──────── GIVEN RECORDS
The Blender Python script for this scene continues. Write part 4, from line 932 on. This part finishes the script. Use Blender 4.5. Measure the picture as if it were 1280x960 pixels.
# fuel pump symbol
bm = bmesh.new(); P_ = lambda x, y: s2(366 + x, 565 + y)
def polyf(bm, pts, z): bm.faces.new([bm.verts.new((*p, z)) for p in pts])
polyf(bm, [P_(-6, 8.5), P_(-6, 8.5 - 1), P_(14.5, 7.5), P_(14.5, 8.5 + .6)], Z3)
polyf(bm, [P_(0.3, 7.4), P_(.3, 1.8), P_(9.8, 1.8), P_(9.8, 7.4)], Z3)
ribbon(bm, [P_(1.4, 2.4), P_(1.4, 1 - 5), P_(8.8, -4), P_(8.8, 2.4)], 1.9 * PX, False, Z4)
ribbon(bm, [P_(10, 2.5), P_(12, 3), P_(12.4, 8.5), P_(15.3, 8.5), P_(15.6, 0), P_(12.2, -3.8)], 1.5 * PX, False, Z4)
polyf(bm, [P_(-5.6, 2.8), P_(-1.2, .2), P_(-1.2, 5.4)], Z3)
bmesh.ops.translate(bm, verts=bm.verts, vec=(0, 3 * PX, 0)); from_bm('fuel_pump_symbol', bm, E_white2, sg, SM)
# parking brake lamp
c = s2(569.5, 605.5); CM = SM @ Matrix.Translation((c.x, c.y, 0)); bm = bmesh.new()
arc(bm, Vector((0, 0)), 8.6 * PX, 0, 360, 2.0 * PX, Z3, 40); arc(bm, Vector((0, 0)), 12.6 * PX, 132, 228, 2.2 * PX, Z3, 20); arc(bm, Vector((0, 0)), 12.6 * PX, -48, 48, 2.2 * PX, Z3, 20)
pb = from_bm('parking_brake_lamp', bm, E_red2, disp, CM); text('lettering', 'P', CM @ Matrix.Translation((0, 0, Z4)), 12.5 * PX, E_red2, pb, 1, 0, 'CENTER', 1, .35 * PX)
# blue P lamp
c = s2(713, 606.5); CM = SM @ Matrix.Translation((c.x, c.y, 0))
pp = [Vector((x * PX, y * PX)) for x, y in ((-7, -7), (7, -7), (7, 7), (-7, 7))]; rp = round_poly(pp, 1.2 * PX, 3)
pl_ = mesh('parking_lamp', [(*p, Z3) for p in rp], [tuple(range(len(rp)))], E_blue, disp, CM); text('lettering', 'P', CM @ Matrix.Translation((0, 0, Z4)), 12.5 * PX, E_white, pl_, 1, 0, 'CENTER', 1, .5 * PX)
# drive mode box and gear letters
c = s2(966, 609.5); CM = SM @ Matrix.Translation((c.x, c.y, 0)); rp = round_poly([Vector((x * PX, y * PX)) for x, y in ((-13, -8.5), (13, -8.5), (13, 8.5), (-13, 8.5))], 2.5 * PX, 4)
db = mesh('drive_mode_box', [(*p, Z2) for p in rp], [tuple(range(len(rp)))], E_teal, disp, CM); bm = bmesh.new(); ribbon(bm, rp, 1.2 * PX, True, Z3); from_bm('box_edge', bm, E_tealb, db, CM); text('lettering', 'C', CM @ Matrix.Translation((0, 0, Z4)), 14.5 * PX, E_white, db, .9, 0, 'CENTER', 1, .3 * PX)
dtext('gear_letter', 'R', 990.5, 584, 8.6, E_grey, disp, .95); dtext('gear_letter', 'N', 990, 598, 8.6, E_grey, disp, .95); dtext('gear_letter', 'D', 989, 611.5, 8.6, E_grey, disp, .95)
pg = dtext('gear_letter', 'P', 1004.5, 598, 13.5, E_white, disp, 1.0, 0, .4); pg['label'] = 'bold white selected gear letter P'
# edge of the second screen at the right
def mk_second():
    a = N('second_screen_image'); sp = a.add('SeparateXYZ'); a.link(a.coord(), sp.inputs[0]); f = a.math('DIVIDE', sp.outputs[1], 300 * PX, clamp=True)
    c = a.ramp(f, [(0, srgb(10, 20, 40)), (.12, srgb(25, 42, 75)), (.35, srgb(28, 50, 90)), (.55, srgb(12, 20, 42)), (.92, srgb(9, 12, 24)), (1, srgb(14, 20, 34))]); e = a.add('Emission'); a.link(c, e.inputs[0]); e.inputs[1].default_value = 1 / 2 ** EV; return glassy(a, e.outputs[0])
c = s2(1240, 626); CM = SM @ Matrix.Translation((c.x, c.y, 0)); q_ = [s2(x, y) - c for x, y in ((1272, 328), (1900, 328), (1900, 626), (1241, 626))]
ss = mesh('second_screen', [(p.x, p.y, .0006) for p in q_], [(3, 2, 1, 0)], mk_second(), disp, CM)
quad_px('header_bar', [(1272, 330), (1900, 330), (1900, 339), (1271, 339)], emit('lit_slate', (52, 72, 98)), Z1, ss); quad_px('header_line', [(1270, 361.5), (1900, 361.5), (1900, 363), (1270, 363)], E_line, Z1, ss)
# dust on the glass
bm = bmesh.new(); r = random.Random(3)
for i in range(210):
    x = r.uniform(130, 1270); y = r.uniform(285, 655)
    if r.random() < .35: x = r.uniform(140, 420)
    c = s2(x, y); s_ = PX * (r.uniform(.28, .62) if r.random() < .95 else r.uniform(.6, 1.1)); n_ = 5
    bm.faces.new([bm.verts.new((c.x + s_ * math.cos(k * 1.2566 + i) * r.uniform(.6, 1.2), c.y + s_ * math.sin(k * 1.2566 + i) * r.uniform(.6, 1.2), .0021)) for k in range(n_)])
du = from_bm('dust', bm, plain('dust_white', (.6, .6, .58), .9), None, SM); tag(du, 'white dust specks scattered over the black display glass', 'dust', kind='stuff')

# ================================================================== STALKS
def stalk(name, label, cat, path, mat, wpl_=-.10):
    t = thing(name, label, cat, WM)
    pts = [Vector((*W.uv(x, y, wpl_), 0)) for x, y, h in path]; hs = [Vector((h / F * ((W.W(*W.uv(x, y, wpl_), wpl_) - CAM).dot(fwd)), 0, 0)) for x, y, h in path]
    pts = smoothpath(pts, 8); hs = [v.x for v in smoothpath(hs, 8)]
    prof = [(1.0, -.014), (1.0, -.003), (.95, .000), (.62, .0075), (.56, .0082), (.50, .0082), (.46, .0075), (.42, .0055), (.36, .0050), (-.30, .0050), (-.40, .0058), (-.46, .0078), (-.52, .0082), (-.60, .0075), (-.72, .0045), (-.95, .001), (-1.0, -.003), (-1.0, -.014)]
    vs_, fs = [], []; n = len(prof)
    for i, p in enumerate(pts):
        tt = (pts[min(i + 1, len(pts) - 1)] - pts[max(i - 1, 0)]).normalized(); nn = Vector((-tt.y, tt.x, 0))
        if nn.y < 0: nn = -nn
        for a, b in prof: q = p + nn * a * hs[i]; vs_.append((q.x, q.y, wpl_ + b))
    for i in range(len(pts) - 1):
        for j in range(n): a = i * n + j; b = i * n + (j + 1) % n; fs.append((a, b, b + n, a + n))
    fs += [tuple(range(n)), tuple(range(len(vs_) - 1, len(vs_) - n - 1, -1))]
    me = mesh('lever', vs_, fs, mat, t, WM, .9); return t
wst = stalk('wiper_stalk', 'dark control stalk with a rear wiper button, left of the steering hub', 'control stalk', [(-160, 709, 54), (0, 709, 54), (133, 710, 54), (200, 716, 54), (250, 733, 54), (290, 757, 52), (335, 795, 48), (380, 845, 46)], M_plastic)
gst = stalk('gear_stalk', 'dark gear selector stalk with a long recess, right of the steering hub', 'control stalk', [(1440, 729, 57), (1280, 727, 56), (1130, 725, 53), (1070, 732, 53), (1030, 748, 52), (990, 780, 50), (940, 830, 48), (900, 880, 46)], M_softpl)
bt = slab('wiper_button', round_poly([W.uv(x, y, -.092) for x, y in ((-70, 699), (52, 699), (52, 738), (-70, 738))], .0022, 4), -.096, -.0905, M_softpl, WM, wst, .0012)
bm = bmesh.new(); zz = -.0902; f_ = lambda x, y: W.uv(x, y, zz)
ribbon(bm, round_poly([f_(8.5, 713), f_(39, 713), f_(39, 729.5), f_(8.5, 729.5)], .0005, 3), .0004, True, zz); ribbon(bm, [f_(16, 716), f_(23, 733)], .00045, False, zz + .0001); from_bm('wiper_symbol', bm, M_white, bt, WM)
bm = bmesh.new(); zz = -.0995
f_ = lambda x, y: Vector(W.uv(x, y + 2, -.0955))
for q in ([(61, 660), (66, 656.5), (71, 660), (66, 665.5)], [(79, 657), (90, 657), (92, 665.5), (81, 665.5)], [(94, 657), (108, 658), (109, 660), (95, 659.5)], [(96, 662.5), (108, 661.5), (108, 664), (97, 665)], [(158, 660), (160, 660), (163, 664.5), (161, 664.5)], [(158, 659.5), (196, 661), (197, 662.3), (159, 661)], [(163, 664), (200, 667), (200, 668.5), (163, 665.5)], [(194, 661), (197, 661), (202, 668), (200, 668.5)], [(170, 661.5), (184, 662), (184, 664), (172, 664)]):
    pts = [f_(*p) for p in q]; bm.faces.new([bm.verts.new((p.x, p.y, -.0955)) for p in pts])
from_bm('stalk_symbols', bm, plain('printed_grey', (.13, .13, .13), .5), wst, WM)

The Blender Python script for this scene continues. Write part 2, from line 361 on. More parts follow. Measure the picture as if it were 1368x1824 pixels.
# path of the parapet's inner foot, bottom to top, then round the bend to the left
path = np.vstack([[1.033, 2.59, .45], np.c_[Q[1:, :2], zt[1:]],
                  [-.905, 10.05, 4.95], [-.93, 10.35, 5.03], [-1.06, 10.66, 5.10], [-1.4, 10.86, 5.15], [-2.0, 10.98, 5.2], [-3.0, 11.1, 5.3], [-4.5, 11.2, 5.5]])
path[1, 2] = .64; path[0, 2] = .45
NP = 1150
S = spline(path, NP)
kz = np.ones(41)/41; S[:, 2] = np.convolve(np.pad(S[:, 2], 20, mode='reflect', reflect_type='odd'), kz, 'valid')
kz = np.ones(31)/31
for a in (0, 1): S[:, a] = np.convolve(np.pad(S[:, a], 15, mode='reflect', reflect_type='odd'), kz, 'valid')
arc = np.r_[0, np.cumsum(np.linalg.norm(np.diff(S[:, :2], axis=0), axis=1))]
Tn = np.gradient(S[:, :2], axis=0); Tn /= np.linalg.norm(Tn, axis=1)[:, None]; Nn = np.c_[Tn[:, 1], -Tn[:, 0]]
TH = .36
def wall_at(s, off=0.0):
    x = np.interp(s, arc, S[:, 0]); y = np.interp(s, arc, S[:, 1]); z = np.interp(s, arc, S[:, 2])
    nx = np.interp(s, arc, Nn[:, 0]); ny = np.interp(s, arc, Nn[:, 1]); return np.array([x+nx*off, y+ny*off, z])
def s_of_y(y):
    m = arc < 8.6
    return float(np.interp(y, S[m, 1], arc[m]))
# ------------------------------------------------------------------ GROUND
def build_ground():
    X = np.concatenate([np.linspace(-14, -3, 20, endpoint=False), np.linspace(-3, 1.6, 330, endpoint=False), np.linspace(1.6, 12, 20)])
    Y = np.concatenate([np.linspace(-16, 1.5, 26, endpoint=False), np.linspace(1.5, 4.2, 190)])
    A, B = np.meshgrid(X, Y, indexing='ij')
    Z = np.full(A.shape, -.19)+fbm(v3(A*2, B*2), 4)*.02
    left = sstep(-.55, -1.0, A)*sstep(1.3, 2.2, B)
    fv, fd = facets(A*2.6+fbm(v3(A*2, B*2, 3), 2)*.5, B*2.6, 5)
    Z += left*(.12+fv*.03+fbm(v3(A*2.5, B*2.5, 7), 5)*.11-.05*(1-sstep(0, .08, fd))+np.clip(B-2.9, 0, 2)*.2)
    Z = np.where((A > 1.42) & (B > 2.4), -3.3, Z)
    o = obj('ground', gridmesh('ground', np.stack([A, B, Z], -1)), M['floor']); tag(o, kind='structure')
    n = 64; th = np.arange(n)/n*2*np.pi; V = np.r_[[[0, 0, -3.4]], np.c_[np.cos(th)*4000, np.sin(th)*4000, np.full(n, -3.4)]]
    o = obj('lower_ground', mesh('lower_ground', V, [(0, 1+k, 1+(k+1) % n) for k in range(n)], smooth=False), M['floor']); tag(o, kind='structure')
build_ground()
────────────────
## TASK INSTRUCTIONS
Copy whichever lines in the listing above contain the word "scene".

## SOLUTION TO THE PROBLEM
The Blender Python script for this scene continues. Write part 4, from line 932 on. This part finishes the script. Use Blender 4.5. Measure the picture as if it were 1280x960 pixels.
The Blender Python script for this scene continues. Write part 2, from line 361 on. More parts follow. Measure the picture as if it were 1368x1824 pixels.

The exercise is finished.